Mita tertawa dari balik teleponnya saat kutanyakan kabarnya.
"Lumayan, sudah bisa tertawa!" Sahutku.
"Tapi keadaan belum berubah, cuma saya yang berusaha berubah!"Tutur Mita dan suara tawa masih mengiringi.
"Belum berubah gimana? Maksudnya?" Kejarku lagi.
"Ya, dia masih suka membawa-bawa perempuan seperti dulu. Tidak berubah juga, biar saya yang berubah dan tidak mau terlalu memikirkan kelakuannya lagi!" Terdengar begitu pasrah dan ikhlas suara Mita.
"Anggap saja ini adalah cobaan. Bukankah Tuhan tidak akan mencobai umatnya melebihi kemampuannya. Sekarang kamu masih bisa tertawa, berarti masih kuat, makanya terus dicoba!" Perkataanku itu membuat kami tertawa lepas.
"Habis kalau mau nangis dan marah juga tidak ada gunanya. Malah kita yang capai sendiri!" Mita menarik nafasnya.
Karena aku tahu Mita beragama Buddha, maka aku mencoba sedikit bijak untuk memberikan sedikit nasehat sebagai sahabat baik.
"Mit, anggap saja apa yang kamu alami saat ini adalah karma kehidupan yang harus kamu terima. Anggap saja ini adalah hutang yang harus kamu bayar pada suamimu. Terima sajalah, kalau sudah waktunya pasti akan berlalu badai ini."
Aku menarik nafas dan berusaha memahami keadaan Mita yang ada di seberang.
"Aku kira, mungkin kamu sudah sering mendengar perkataan ini, tetapi tak ada salahnya untuk menyelami!"
"Iya, Bang. Seperti saya bilang, saya sudah pasrah dengan kelakuannya yang suka membawa-bawa wanita. Sekarang saya lebih fokus mengurus anak-anak saja. Itu lebih penting bagi saya daripada mengurus kelakuannya." Suara Mita terdengar begitu tabah.
Begitulah sahabatku Mita harus menerima kenyataan menghadapi kelakuan suaminya yang setahun terakhir ini lebih sibuk berpacaran dengan wanita lain.
Pertengkaran hanya membuat Mita lebih terluka dan lelah.
Anehnya juga suaminya tak bersedia menceraikan sesuai permintaan Mita. Karena ia merasa baik-baik saja dengan kehidupan mereka.
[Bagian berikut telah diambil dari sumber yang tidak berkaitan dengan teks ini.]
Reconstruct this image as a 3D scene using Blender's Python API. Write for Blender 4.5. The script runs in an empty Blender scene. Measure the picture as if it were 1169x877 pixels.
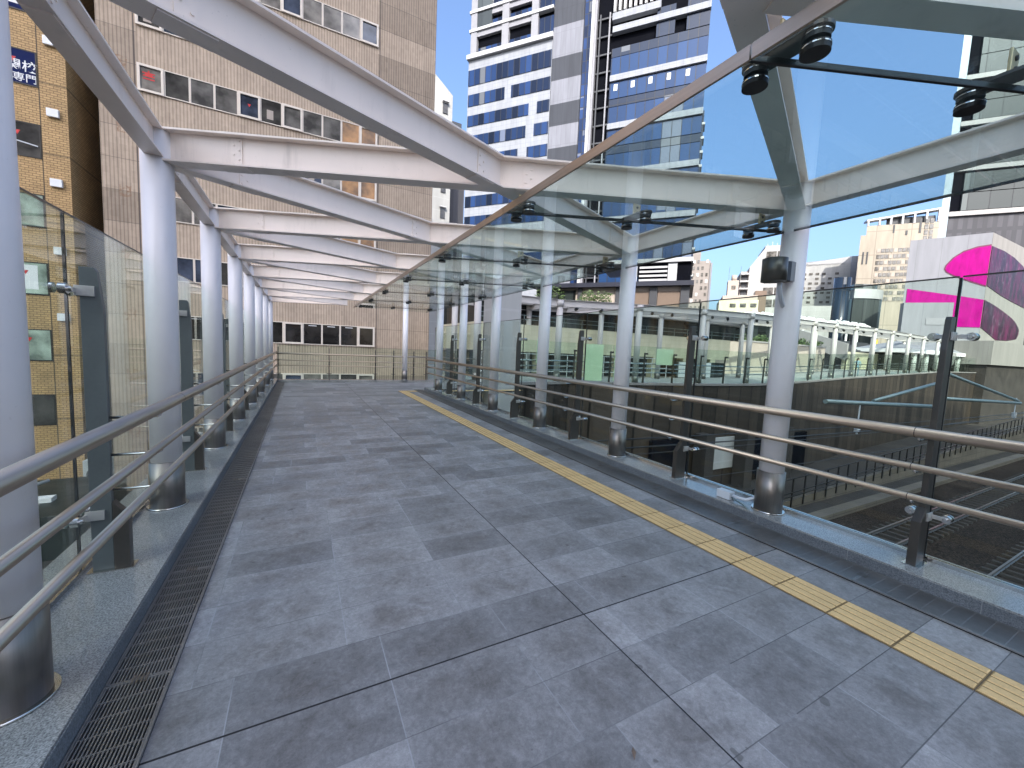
import bpy, bmesh, math, random
from mathutils import Vector, Matrix
random.seed(7)
PI = math.pi
scn = bpy.context.scene
COL = scn.collection

# ------------------------------------------------------------------ helpers
class MB:
    """collects shapes that become ONE mesh"""
    def __init__(s): s.v = []; s.f = []; s.m = []; s.cur = 0
    def add(s, vs, fs):
        b = len(s.v); s.v += [tuple(v) for v in vs]
        for f in fs: s.f.append(tuple(b + i for i in f)); s.m.append(s.cur)
        return s
    def box(s, x0, x1, y0, y1, z0, z1):
        return s.add([(x0,y0,z0),(x1,y0,z0),(x1,y1,z0),(x0,y1,z0),(x0,y0,z1),(x1,y0,z1),(x1,y1,z1),(x0,y1,z1)],
                     [(3,2,1,0),(4,5,6,7),(0,1,5,4),(1,2,6,5),(2,3,7,6),(3,0,4,7)])
    def bar(s, p, q, w, h, up=(0,0,1)):
        p = Vector(p); q = Vector(q); d = (q-p).normalized(); a = d.cross(Vector(up)).normalized(); b = a.cross(d)
        vs = []
        for c in (p, q):
            for i, j in ((-1,-1),(1,-1),(1,1),(-1,1)): vs.append(c + a*(i*w/2) + b*(j*h/2))
        return s.add(vs, [(3,2,1,0),(4,5,6,7),(0,1,5,4),(1,2,6,5),(2,3,7,6),(3,0,4,7)])
    def cyl(s, p, q, r, n=16, r2=None, cap=True):
        p = Vector(p); q = Vector(q); d = (q-p).normalized()
        a = d.orthogonal().normalized(); b = d.cross(a); r2 = r if r2 is None else r2
        vs = []
        for c, rr in ((p, r), (q, r2)):
            for k in range(n):
                t = 2*PI*k/n; vs.append(c + (a*math.cos(t) + b*math.sin(t))*rr)
        fs = [(k, (k+1) % n, n+(k+1) % n, n+k) for k in range(n)]
        if cap: fs += [tuple(range(n-1,-1,-1)), tuple(range(n, 2*n))]
        return s.add(vs, fs)
    def tube(s, pts, r, n=12):
        pts = [Vector(p) for p in pts]; rings = []; vs = []
        d0 = (pts[1]-pts[0]).normalized(); a = d0.orthogonal().normalized()
        for i, p in enumerate(pts):
            if i == 0: d = d0
            elif i == len(pts)-1: d = (pts[i]-pts[i-1]).normalized()
            else: d = ((pts[i]-pts[i-1]).normalized() + (pts[i+1]-pts[i]).normalized()).normalized()
            a = (a - d*a.dot(d)).normalized(); b = d.cross(a)
            for k in range(n):
                t = 2*PI*k/n; vs.append(p + (a*math.cos(t)+b*math.sin(t))*r)
        fs = []
        for i in range(len(pts)-1):
            for k in range(n): fs.append((i*n+k, i*n+(k+1) % n, (i+1)*n+(k+1) % n, (i+1)*n+k))
        fs += [tuple(range(n-1,-1,-1)), tuple(range((len(pts)-1)*n, len(pts)*n))]
        return s.add(vs, fs)
    def prism(s, poly, f0, f1):
        """poly: list of 2D points, f0/f1 map a 2D point to the near and the far face"""
        n = len(poly); vs = [f0(*p) for p in poly] + [f1(*p) for p in poly]
        return s.add(vs, [tuple(range(n)), tuple(range(2*n-1, n-1, -1))] + [((k+1) % n, k, n+k, n+(k+1) % n) for k in range(n)])
    def build(s, name, mats, parent=None, smooth=False, off=None, bevel=0):
        me = bpy.data.meshes.new(name)
        vs = s.v if off is None else [(x-off[0], y-off[1], z-off[2]) for x, y, z in s.v]
        me.from_pydata(vs, [], s.f)
        if not isinstance(mats, (list, tuple)): mats = [mats]
        for m in mats: me.materials.append(m)
        for p, i in zip(me.polygons, s.m): p.material_index = i
        bm = bmesh.new(); bm.from_mesh(me); bmesh.ops.recalc_face_normals(bm, faces=bm.faces)
        if bevel:
            bmesh.ops.bevel(bm, geom=[e for e in bm.edges if len(e.link_faces) == 2 and e.calc_face_angle(0) > .6], offset=bevel, segments=2, affect='EDGES', profile=.6)
        bm.to_mesh(me); bm.free()
        if smooth:
            for p in me.polygons: p.use_smooth = len(p.vertices) <= 4
        o = bpy.data.objects.new(name, me); COL.objects.link(o)
        if parent is not None: o.parent = parent
        return o
def tag(o, label=None, cat=None, group=None, kind=None):
    if label: o['label'] = label
    if cat: o['category'] = cat
    if group: o['group'] = group
    if kind: o['kind'] = kind
    return o
def empty(name, loc=(0,0,0), rz=0):
    o = bpy.data.objects.new(name, None); COL.objects.link(o); o.location = loc; o.rotation_euler = (0,0,rz)
    o.empty_display_size = .2
    return o
def copy_tree(o, parent=None):
    c = o.copy(); COL.objects.link(c)
    if parent is not None: c.parent = parent
    for ch in list(o.children): copy_tree(ch, c)
    return c
def text_mesh(name, txt, size, mat, parent, loc, rot, depth=.004, bold=0, align='LEFT'):
    cu = bpy.data.curves.new(name, 'FONT'); cu.body = txt; cu.size = size; cu.extrude = depth; cu.offset = bold; cu.align_x = align
    t = bpy.data.objects.new(name, cu); COL.objects.link(t)
    bpy.context.view_layer.update()
    me = bpy.data.meshes.new_from_object(t.evaluated_get(bpy.context.evaluated_depsgraph_get()))
    bpy.data.objects.remove(t); me.materials.clear(); me.materials.append(mat)
    o = bpy.data.objects.new(name, me); COL.objects.link(o); o.parent = parent; o.location = loc; o.rotation_euler = rot
    return o
ORD = ['nearest','second','third','fourth','fifth','sixth','seventh','eighth','ninth','tenth','eleventh','twelfth','thirteenth','fourteenth','fifteenth','sixteenth','seventeenth','eighteenth','nineteenth','twentieth']
def ordn(k):
    return ORD[k] if k < len(ORD) else {1:'%dst',2:'%dnd',3:'%drd'}.get((k+1) % 10, '%dth') % (k+1)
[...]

Kelakuan suami Mita memang drastis berubah sejak kelahiran anak kedua mereka. Padahal Mita yang bekerja sebagai marketing di sebuah bank begitu setia dan mencintai suaminya demi anak-anak mereka.
Begitulah Mita setiap hari harus memendam rasa pedih menyaksikan sikap suaminya yang tak segan berpacaran di depannya tanpa bisa berbuat apa-apa. Mita jera atas tindakan main tangan suaminya.
Lapor ke polisi?
Sudah pernah dilakukannya. Tetapi hal itu justru membuat suaminya menjadi-jadi. Karena belum sempat ditahan, suaminya sudah bebas melenggang pulang setelah berbaik hati kepada polisi yang menjadi teman baiknya.
Apa yang bisa dilakukan Mita di bawah ancaman suaminya kalau berani macam-macam selain harus rela menerima semua ini?
Seperti dikatakan Mita, ia memang tidak bisa mengubah keadaan, tetapi kini ia mencoba mengubah sikap hidupnya.
Sementara keadaan memang berubah dan Mita lebih tenang mengurus anaknya. Walaupun suaminya masih asyik mengurus wanita selingkuhannya.
Terlepas apapun itu, aku pikir memang lebih baik begitu.
Badai pasti akan berlalu, karena tidak selamanya penderitaann akan mendera dalam kebaikan hatimu, Mita!